Undergraduate Education

Since the Center's inception in 1991, nearly two hundred undergraduates have worked in the Center's labs, more than a third of whom were supported with Center funds. Undergraduate researchers are an important part of the Center's modus operandi and most of the Center sites have included undergraduate researchers as authors on papers

The Center's cross-disciplinary outlook is evidenced in a number of undergraduate courses and projects that reflect interdisciplinary Center-related research areas or bring important ideas and concepts from computer graphics into other fields such as education and business. For example, the Center Director, Andries van Dam leads a popular seminar each year on educational software in which undergraduates work with local middle-school and high-school teachers to develop software filling immediate classroom needs. Center undergraduates are now creating a Web site based on this course that makes its many useful software projects available to teachers world-wide ( http://www.cs.brown.edu/courses/cs092/).

PI Donald Greenberg has taught interdisciplinary undergraduate courses at Cornell in art, architectural structures, digital photography, and emerging technologies and applications, and students from many departments use Cornell's Center lab facilities for projects relating to Center work. At the Caltech site, new faculy members James Arvo and Peter Schroder have teamed up with a Caltech colleague in CNS and Electrical engineering who specializes in vision to teach a new course called 3D Photography, a lecture/laboratory course on using computer vision and graphics techniques to "scan" a 3D object and create a 3D representation of it suitable for manipulation, processing and transmission over the Web.

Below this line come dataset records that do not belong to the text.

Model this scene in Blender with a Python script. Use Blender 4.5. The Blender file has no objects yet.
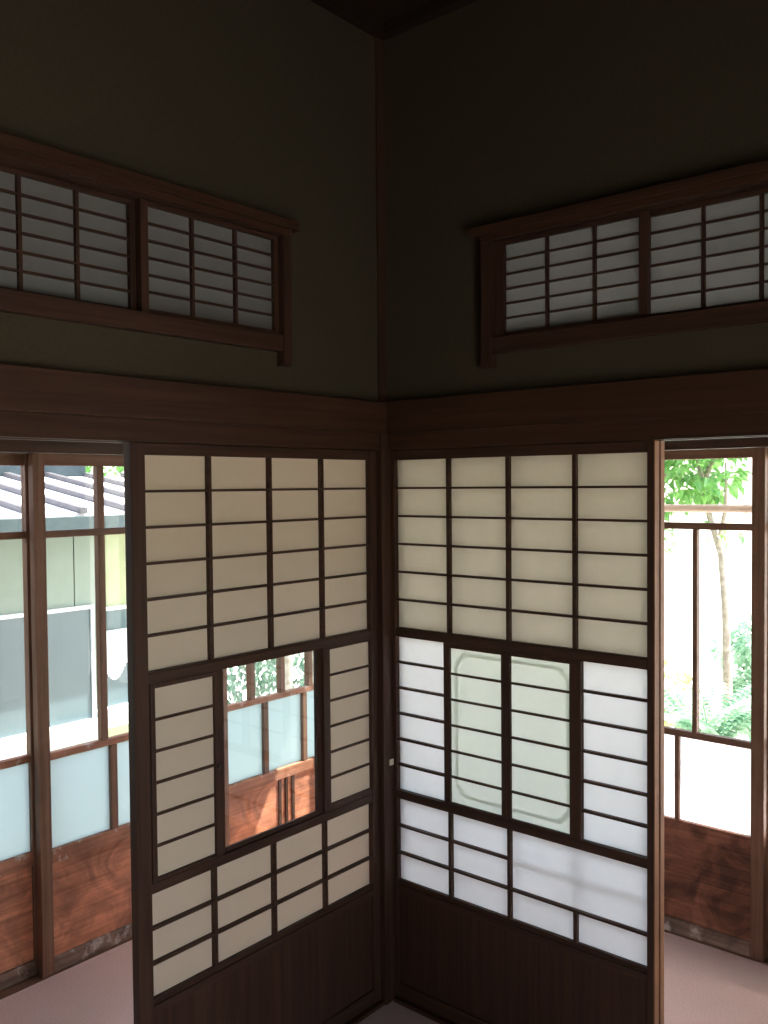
import bpy, bmesh, math, random
from mathutils import Vector, Matrix

S = bpy.context.scene
COL = S.collection

# ------------------------------------------------------------------ materials
def new_mat(name):
    m = bpy.data.materials.new(name)
    m.use_nodes = True
    nt = m.node_tree
    nt.nodes.clear()
    out = nt.nodes.new('ShaderNodeOutputMaterial')
    return m, nt, out

def N(nt, typ, **kw):
    n = nt.nodes.new(typ)
    for k, v in kw.items():
        if k.startswith('_'):
            setattr(n, k[1:], v)
        else:
            key = k.replace('__', ' ')
            n.inputs[key].default_value = v
    return n

def ramp(nt, stops):
    r = nt.nodes.new('ShaderNodeValToRGB')
    el = r.color_ramp.elements
    while len(el) < len(stops):
        el.new(0.5)
    for e, (p, c) in zip(el, stops):
        e.position = p
        e.color = (*c, 1)
    return r

_wood = {}
def wood(kind, axis):
    """grain running along axis 'x', 'y' or 'z'"""
    key = (kind, axis)
    if key in _wood:
        return _wood[key]
    dark, light, rough, blot = {
        'shoji':  ((.042, .021, .014), (.085, .042, .026), .50, 0.0),
        'beam':   ((.044, .0215, .0125), (.084, .040, .024), .45, 0.0),
        'door':   ((.145, .075, .048), (.27, .140, .088), .50, 0.15),
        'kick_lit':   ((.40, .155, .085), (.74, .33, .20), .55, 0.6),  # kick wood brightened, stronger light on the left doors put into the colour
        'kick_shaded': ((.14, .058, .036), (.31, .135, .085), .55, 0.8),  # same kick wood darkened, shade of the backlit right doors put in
        'scuffed': ((.30, .13, .075), (.54, .25, .155), .60, 0.3),
        'pale':   ((.24, .110, .055), (.40, .195, .10), .60, 0.2),  # outside light on the screen edges put into the wood tone
        'worn':   ((.140, .085, .060), (.330, .230, .180), .75, 0.60),
        'ceiling': ((.020, .013, .009), (.040, .026, .018), .60, 0.0),
    }[kind]
    m, nt, out = new_mat('wood_%s_%s' % (kind, axis))
    tc = nt.nodes.new('ShaderNodeTexCoord')
    oi = nt.nodes.new('ShaderNodeObjectInfo')
    ad = nt.nodes.new('ShaderNodeVectorMath'); ad.operation = 'ADD'
    nt.links.new(tc.outputs['Object'], ad.inputs[0])
    nt.links.new(oi.outputs['Random'], ad.inputs[1])
    mp = nt.nodes.new('ShaderNodeMapping')
    sc = {'x': (1.2, 38, 38), 'y': (38, 1.2, 38), 'z': (38, 38, 1.2)}[axis]
    mp.inputs['Scale'].default_value = sc
    nt.links.new(ad.outputs[0], mp.inputs['Vector'])
    n1 = N(nt, 'ShaderNodeTexNoise', Scale=1.6, Detail=6.0, Roughness=.62, Distortion=.35)
    nt.links.new(mp.outputs[0], n1.inputs['Vector'])
    r1 = ramp(nt, [(.30, dark), (.72, light)])
    nt.links.new(n1.outputs[0], r1.inputs[0])
    col = r1.outputs[0]
    if blot > 0:
        n2 = N(nt, 'ShaderNodeTexNoise', Scale=7.5, Detail=4.0, Roughness=.6, Distortion=1.2)
        nt.links.new(tc.outputs['Object'], n2.inputs['Vector'])
        r2 = ramp(nt, [(.35, (.30, .30, .32)), (.62, (1.35, 1.25, 1.2))])
        nt.links.new(n2.outputs[0], r2.inputs[0])
        mx = nt.nodes.new('ShaderNodeMix'); mx.data_type = 'RGBA'; mx.blend_type = 'MULTIPLY'
        mx.inputs[0].default_value = blot
        nt.links.new(col, mx.inputs[6]); nt.links.new(r2.outputs[0], mx.inputs[7])
        col = mx.outputs[2]
    b = N(nt, 'ShaderNodeBsdfPrincipled', Roughness=rough)
    b.inputs['Specular IOR Level'].default_value = .22
    if kind in ('scuffed', 'worn'):
        n3 = N(nt, 'ShaderNodeTexNoise', Scale=16.0, Detail=5.0, Roughness=.65)
        nt.links.new(tc.outputs['Object'], n3.inputs['Vector'])
        r3 = ramp(nt, [(.56, (0, 0, 0)), (.68, (.75, .75, .75))])
        nt.links.new(n3.outputs[0], r3.inputs[0])
        m3 = nt.nodes.new('ShaderNodeMix'); m3.data_type = 'RGBA'
        nt.links.new(r3.outputs[0], m3.inputs[0]); nt.links.new(col, m3.inputs[6])
        m3.inputs[7].default_value = (.72, .62, .56, 1)
        col = m3.outputs[2]
    nt.links.new(col, b.inputs['Base Color'])
    bp = N(nt, 'ShaderNodeBump', Strength=.18, Distance=.002)
    nt.links.new(n1.outputs[0], bp.inputs['Height'])
    nt.links.new(bp.outputs[0], b.inputs['Normal'])
    nt.links.new(b.outputs[0], out.inputs[0])
    _wood[key] = m
    return m

def noise_mat(name, c1, c2, scale, rough=.8, bump=.2, dist=.003, detail=5, spec=.2):
    m, nt, out = new_mat(name)
    tc = nt.nodes.new('ShaderNodeTexCoord')
    n = N(nt, 'ShaderNodeTexNoise', Scale=scale, Detail=float(detail), Roughness=.6)
    nt.links.new(tc.outputs['Object'], n.inputs['Vector'])
    r = ramp(nt, [(.32, c1), (.68, c2)])
    nt.links.new(n.outputs[0], r.inputs[0])
    b = N(nt, 'ShaderNodeBsdfPrincipled', Roughness=rough)
    b.inputs['Specular IOR Level'].default_value = spec
    nt.links.new(r.outputs[0], b.inputs['Base Color'])
    bp = N(nt, 'ShaderNodeBump', Strength=bump, Distance=dist)
    nt.links.new(n.outputs[0], bp.inputs['Height'])
    nt.links.new(bp.outputs[0], b.inputs['Normal'])
    nt.links.new(b.outputs[0], out.inputs[0])
    return m

def paper_mat(name, refl, trans, fac):
    """handmade paper: part reflected, part passed through diffusely"""
    m, nt, out = new_mat(name)
    tc = nt.nodes.new('ShaderNodeTexCoord')
    n = N(nt, 'ShaderNodeTexNoise', Scale=26.0, Detail=6.0, Roughness=.7, Distortion=.6)
    nt.links.new(tc.outputs['Object'], n.inputs['Vector'])
    r = ramp(nt, [(.3, tuple(c * .94 for c in trans)), (.7, trans)])
    nt.links.new(n.outputs[0], r.inputs[0])
    d = nt.nodes.new('ShaderNodeBsdfDiffuse'); d.inputs[0].default_value = (*refl, 1)
    t = nt.nodes.new('ShaderNodeBsdfTranslucent')
    nt.links.new(r.outputs[0], t.inputs[0])
    mx = nt.nodes.new('ShaderNodeMixShader'); mx.inputs[0].default_value = fac
    nt.links.new(d.outputs[0], mx.inputs[1]); nt.links.new(t.outputs[0], mx.inputs[2])
    nt.links.new(mx.outputs[0], out.inputs[0])
    return m

def glass_mat(name, tint, refl=1.0):
    m, nt, out = new_mat(name)
    t = nt.nodes.new('ShaderNodeBsdfTransparent'); t.inputs[0].default_value = (*tint, 1)
    g = nt.nodes.new('ShaderNodeBsdfGlossy'); g.inputs['Roughness'].default_value = 0.01
    f = nt.nodes.new('ShaderNodeFresnel'); f.inputs[0].default_value = 1.5
    ml = nt.nodes.new('ShaderNodeMath'); ml.operation = 'MULTIPLY'; ml.inputs[1].default_value = refl
    ge = nt.nodes.new('ShaderNodeNewGeometry')
    iv = nt.nodes.new('ShaderNodeMath'); iv.operation = 'SUBTRACT'; iv.inputs[0].default_value = 1.0
    nt.links.new(ge.outputs['Backfacing'], iv.inputs[1])
    fm = nt.nodes.new('ShaderNodeMath'); fm.operation = 'MULTIPLY'
    nt.links.new(f.outputs[0], fm.inputs[0]); nt.links.new(iv.outputs[0], fm.inputs[1])
    nt.links.new(fm.outputs[0], ml.inputs[0])
    mx = nt.nodes.new('ShaderNodeMixShader')
    nt.links.new(ml.outputs[0], mx.inputs[0])
    nt.links.new(t.outputs[0], mx.inputs[1]); nt.links.new(g.outputs[0], mx.inputs[2])
    nt.links.new(mx.outputs[0], out.inputs[0])
    return m

def frosted_mat(name, col, clear=.12):
    m, nt, out = new_mat(name)
    t = nt.nodes.new('ShaderNodeBsdfTranslucent'); t.inputs[0].default_value = (*col, 1)
    d = nt.nodes.new('ShaderNodeBsdfDiffuse'); d.inputs[0].default_value = (.75, .78, .80, 1)
    p = nt.nodes.new('ShaderNodeBsdfTransparent'); p.inputs[0].default_value = (*col, 1)
    m1 = nt.nodes.new('ShaderNodeMixShader'); m1.inputs[0].default_value = .10
    nt.links.new(t.outputs[0], m1.inputs[1]); nt.links.new(d.outputs[0], m1.inputs[2])
    m2 = nt.nodes.new('ShaderNodeMixShader'); m2.inputs[0].default_value = clear
    nt.links.new(m1.outputs[0], m2.inputs[1]); nt.links.new(p.outputs[0], m2.inputs[2])
    nt.links.new(m2.outputs[0], out.inputs[0])
    return m

def leaf_mat(name, c1, c2, tr=.45):
    m, nt, out = new_mat(name)
    tc = nt.nodes.new('ShaderNodeTexCoord')
    n = N(nt, 'ShaderNodeTexNoise', Scale=9.0, Detail=3.0)
    nt.links.new(tc.outputs['Object'], n.inputs['Vector'])
    r = ramp(nt, [(.35, c1), (.65, c2)])
    nt.links.new(n.outputs[0], r.inputs[0])
    d = nt.nodes.new('ShaderNodeBsdfDiffuse'); t = nt.nodes.new('ShaderNodeBsdfTranslucent')
    nt.links.new(r.outputs[0], d.inputs[0]); nt.links.new(r.outputs[0], t.inputs[0])
    mx = nt.nodes.new('ShaderNodeMixShader'); mx.inputs[0].default_value = tr
    nt.links.new(d.outputs[0], mx.inputs[1]); nt.links.new(t.outputs[0], mx.inputs[2])
    g = N(nt, 'ShaderNodeBsdfGlossy', Roughness=.35)
    m2 = nt.nodes.new('ShaderNodeMixShader'); m2.inputs[0].default_value = .05
    nt.links.new(mx.outputs[0], m2.inputs[1]); nt.links.new(g.outputs[0], m2.inputs[2])
    nt.links.new(m2.outputs[0], out.inputs[0])
    return m

def metal_mat(name, col, rough):
    m, nt, out = new_mat(name)
    b = N(nt, 'ShaderNodeBsdfPrincipled', Roughness=rough, Metallic=1.0)
    tc = nt.nodes.new('ShaderNodeTexCoord')
    n = N(nt, 'ShaderNodeTexNoise', Scale=60.0, Detail=3.0)
    nt.links.new(tc.outputs['Object'], n.inputs['Vector'])
    r = ramp(nt, [(.3, tuple(c * .7 for c in col)), (.7, col)])
    nt.links.new(n.outputs[0], r.inputs[0]); nt.links.new(r.outputs[0], b.inputs['Base Color'])
    nt.links.new(b.outputs[0], out.inputs[0])
    return m

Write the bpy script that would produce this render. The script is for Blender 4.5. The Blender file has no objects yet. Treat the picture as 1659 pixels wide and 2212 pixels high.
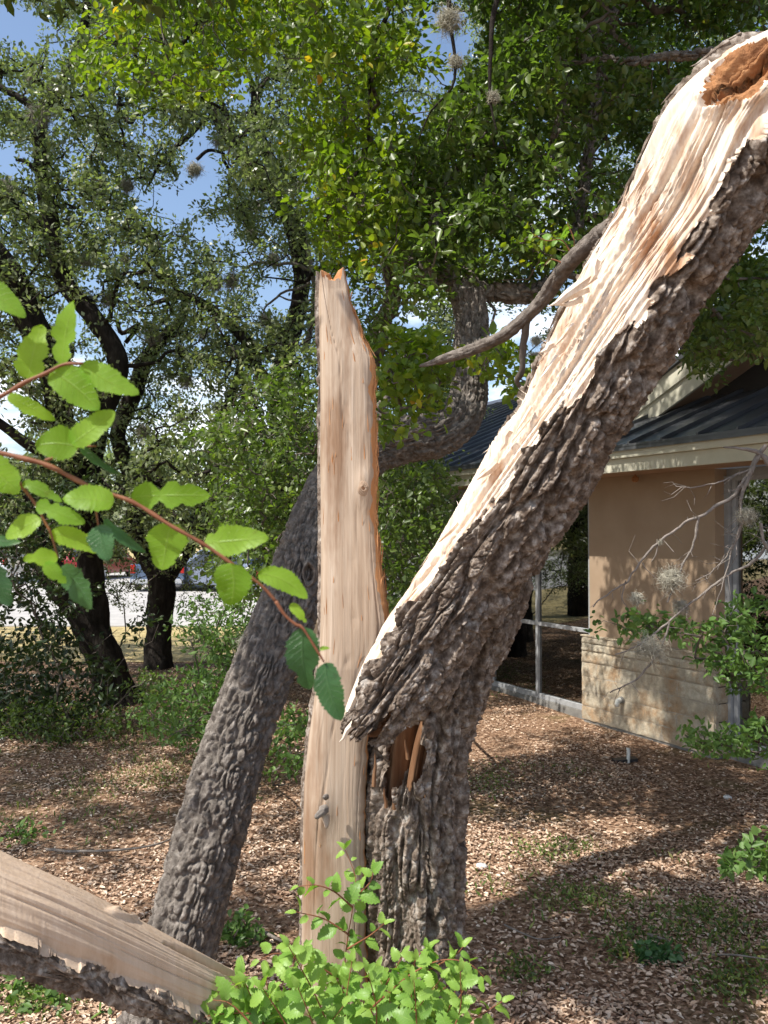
import bpy, bmesh, math, random
import numpy as np
from mathutils import Vector, Matrix

random.seed(7)
rng = np.random.default_rng(11)
scene = bpy.context.scene
COL = scene.collection
R = math.radians

# ------------------------------------------------------------------ camera
F, CX, CY = 1815.0, 829.5, 1106.0          # focal length and centre, in units of a 1659 x 2212 picture
EYE = np.array([0.0, 0.0, 2.1])
PITCH = R(1.39)
FWD = np.array([0, math.cos(PITCH), math.sin(PITCH)])
UP = np.array([0, -math.sin(PITCH), math.cos(PITCH)])
RIGHT = np.array([1.0, 0, 0])
cam_d = bpy.data.cameras.new('camera')
cam = bpy.data.objects.new('camera', cam_d)
COL.objects.link(cam)
cam.location = EYE
cam.rotation_euler = (R(90) + PITCH, 0, 0)
cam_d.sensor_fit = 'VERTICAL'
cam_d.sensor_height = 32
cam_d.lens = F / 2212 * 32
cam_d.clip_start = 0.05
cam_d.clip_end = 2000
cam_d.dof.use_dof = True
cam_d.dof.focus_distance = 2.9
cam_d.dof.aperture_fstop = 26.26 / 2.0
scene.camera = cam

# ------------------------------------------------------------------ light
SUN = Vector((-0.52, -0.34, 0.88)).normalized()
world = bpy.data.worlds.new('World')
scene.world = world
world.use_nodes = True
wn = world.node_tree
wn.nodes.clear()
w_out = wn.nodes.new('ShaderNodeOutputWorld')
w_bg = wn.nodes.new('ShaderNodeBackground')
w_bg.inputs['Strength'].default_value = 0.15
w_sky = wn.nodes.new('ShaderNodeTexSky')
w_sky.sky_type = 'NISHITA'
w_sky.sun_disc = False
w_sky.sun_elevation = math.asin(SUN.z)
w_sky.sun_rotation = math.atan2(SUN.x, SUN.y)
w_sky.air_density = 1.0
w_sky.dust_density = 1.5
w_sky.ozone_density = 1.0
w_tc = wn.nodes.new('ShaderNodeTexCoord')
w_map = wn.nodes.new('ShaderNodeMapping')
w_map.inputs['Scale'].default_value = (1, 1, 2.6)
w_map.inputs['Location'].default_value = (0.3, 0.1, 0.2)
w_noi = wn.nodes.new('ShaderNodeTexNoise')
w_noi.inputs['Scale'].default_value = 2.6
w_noi.inputs['Detail'].default_value = 9
w_noi.inputs['Roughness'].default_value = 0.58
w_ramp = wn.nodes.new('ShaderNodeValToRGB')
w_ramp.color_ramp.elements[0].position = 0.49
w_ramp.color_ramp.elements[1].position = 0.60
w_sep = wn.nodes.new('ShaderNodeSeparateXYZ')
w_el = wn.nodes.new('ShaderNodeMapRange')
w_el.inputs['From Min'].default_value = 0.42
w_el.inputs['From Max'].default_value = 0.20
w_mul = wn.nodes.new('ShaderNodeMath')
w_mul.operation = 'MULTIPLY'
w_mix = wn.nodes.new('ShaderNodeMixRGB')
w_mix.inputs['Color2'].default_value = (9.5, 9.8, 10.4, 1)
L_ = wn.links.new
L_(w_tc.outputs['Generated'], w_map.inputs['Vector'])
L_(w_map.outputs['Vector'], w_noi.inputs['Vector'])
L_(w_noi.outputs['Fac'], w_ramp.inputs['Fac'])
L_(w_tc.outputs['Generated'], w_sep.inputs['Vector'])
L_(w_sep.outputs['Z'], w_el.inputs['Value'])
L_(w_ramp.outputs['Color'], w_mul.inputs[0])
L_(w_el.outputs['Result'], w_mul.inputs[1])
L_(w_mul.outputs['Value'], w_mix.inputs['Fac'])
L_(w_sky.outputs['Color'], w_mix.inputs['Color1'])
L_(w_mix.outputs['Color'], w_bg.inputs['Color'])
L_(w_bg.outputs['Background'], w_out.inputs['Surface'])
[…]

The Center is working to place more educational resources on the Web. In 1995, co-PI John Hughes worked with an undergraduate to develop a suite of Java applets on color theory for use in a computer graphics course taught by the Center Director. When the applets became stable they were put on the Web at http://www.cs.brown.edu/research/graphics/projects/igi/spectrum/ and submitted to a Sun Microsystems Java programming contest (in which they won third prize). These applets have attracted considerable interest outside the Center.

Several sites participate in university-run programs that identify potential minority students with academic promise and provide internships and other forms of support. As part of the investigation into problems of gender and minority representation, Center members have attended and given talks at professional forums concerned with gender and minority issues: co-PI Elaine Cohen gave a lecture at the June 1994 Conference on Women in Computing, entitled, "From Mathematics to Manufacturing"; PI Al Barr participated in the Third Annual Computer and Computation Sciences Program for Minority Use in March 1995 giving a presentation and tour of his lab to minority youths interested in the connection between computer graphics and the entertainment industry; and the Outreach Director chaired a panel at the Women's Caucus for Art national convention in February of 1996 on "Women Computer Artists as Ambassadors: the Culture of Art and the Culture of Science."